• DIRECTION:
Collect each line containing "picture".

• EXERCISE MATERIALS:
====

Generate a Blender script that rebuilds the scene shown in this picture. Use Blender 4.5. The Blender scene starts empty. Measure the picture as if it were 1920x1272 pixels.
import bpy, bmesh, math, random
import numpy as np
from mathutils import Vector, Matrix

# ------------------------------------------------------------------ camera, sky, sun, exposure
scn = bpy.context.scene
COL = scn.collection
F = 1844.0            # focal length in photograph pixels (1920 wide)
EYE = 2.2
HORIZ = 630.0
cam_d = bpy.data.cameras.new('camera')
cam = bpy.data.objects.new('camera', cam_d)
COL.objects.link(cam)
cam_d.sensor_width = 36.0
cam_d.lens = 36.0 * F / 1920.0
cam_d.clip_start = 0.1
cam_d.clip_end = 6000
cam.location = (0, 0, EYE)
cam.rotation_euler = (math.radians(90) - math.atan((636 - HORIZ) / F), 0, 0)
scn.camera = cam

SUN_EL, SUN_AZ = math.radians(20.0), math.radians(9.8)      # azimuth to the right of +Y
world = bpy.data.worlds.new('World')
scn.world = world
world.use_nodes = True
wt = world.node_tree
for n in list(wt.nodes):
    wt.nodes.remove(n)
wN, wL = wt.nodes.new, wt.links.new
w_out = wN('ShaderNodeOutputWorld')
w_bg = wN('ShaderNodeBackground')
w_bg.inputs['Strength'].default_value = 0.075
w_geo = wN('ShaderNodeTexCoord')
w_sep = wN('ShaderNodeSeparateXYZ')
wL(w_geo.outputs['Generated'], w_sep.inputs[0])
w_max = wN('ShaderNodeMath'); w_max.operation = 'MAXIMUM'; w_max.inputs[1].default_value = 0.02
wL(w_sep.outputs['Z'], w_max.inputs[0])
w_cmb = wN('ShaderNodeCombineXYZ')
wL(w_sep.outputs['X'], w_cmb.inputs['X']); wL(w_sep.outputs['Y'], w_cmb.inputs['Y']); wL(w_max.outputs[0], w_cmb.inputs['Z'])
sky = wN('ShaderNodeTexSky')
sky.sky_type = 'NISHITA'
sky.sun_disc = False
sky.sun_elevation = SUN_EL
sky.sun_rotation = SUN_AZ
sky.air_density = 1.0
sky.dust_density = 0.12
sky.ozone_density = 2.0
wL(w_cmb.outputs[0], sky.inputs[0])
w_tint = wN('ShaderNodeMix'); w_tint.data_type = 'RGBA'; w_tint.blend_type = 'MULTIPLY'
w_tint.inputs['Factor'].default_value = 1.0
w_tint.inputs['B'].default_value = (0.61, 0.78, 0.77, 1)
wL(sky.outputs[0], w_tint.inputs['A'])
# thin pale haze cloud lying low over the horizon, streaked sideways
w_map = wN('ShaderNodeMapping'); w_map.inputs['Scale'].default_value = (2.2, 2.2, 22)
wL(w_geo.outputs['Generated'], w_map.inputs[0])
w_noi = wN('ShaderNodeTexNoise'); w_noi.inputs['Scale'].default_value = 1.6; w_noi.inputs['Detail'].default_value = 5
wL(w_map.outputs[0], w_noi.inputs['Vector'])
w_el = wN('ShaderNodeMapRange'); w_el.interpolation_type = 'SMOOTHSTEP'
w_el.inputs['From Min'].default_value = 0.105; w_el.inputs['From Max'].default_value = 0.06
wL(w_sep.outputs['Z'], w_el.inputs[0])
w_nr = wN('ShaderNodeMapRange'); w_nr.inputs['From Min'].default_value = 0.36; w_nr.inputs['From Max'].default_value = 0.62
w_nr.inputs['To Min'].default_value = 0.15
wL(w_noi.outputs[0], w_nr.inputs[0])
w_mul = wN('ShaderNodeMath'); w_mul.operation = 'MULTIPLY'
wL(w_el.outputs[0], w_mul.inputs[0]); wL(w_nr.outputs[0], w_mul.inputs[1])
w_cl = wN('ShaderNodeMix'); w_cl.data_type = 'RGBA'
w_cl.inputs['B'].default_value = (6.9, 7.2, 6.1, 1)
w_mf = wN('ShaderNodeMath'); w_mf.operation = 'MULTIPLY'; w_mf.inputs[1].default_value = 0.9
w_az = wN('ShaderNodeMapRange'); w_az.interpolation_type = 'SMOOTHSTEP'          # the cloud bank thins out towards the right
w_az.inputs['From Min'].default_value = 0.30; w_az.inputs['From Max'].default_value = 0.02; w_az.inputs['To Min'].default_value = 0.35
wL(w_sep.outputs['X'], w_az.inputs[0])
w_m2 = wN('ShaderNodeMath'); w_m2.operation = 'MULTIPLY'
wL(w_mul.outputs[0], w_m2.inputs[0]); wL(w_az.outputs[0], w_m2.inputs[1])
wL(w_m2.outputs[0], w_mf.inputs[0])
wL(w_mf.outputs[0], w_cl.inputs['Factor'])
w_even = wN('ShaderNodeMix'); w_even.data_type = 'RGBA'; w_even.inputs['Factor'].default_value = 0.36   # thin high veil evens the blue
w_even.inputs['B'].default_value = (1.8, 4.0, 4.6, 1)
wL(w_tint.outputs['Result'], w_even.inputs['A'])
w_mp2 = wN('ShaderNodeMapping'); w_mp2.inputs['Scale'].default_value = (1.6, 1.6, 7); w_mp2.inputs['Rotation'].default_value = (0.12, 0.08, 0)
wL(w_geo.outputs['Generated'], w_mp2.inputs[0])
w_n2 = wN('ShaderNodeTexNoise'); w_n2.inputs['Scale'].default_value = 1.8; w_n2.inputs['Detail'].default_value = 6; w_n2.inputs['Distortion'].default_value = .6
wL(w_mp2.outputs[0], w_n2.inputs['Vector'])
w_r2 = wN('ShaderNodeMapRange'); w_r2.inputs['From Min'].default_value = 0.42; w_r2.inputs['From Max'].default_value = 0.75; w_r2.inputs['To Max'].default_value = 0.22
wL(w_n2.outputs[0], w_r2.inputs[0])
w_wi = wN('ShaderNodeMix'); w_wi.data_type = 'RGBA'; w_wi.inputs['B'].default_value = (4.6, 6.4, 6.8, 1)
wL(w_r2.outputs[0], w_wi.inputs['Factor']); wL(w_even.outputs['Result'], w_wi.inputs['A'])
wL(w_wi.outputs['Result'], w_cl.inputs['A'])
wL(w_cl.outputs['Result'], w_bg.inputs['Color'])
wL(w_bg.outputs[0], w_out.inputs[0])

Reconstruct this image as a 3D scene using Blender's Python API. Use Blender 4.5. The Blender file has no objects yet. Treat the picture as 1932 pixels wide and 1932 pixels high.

====

• OUTPUT FOR THIS TASK:
Generate a Blender script that rebuilds the scene shown in this picture. Use Blender 4.5. The Blender scene starts empty. Measure the picture as if it were 1920x1272 pixels.
Reconstruct this image as a 3D scene using Blender's Python API. Use Blender 4.5. The Blender file has no objects yet. Treat the picture as 1932 pixels wide and 1932 pixels high.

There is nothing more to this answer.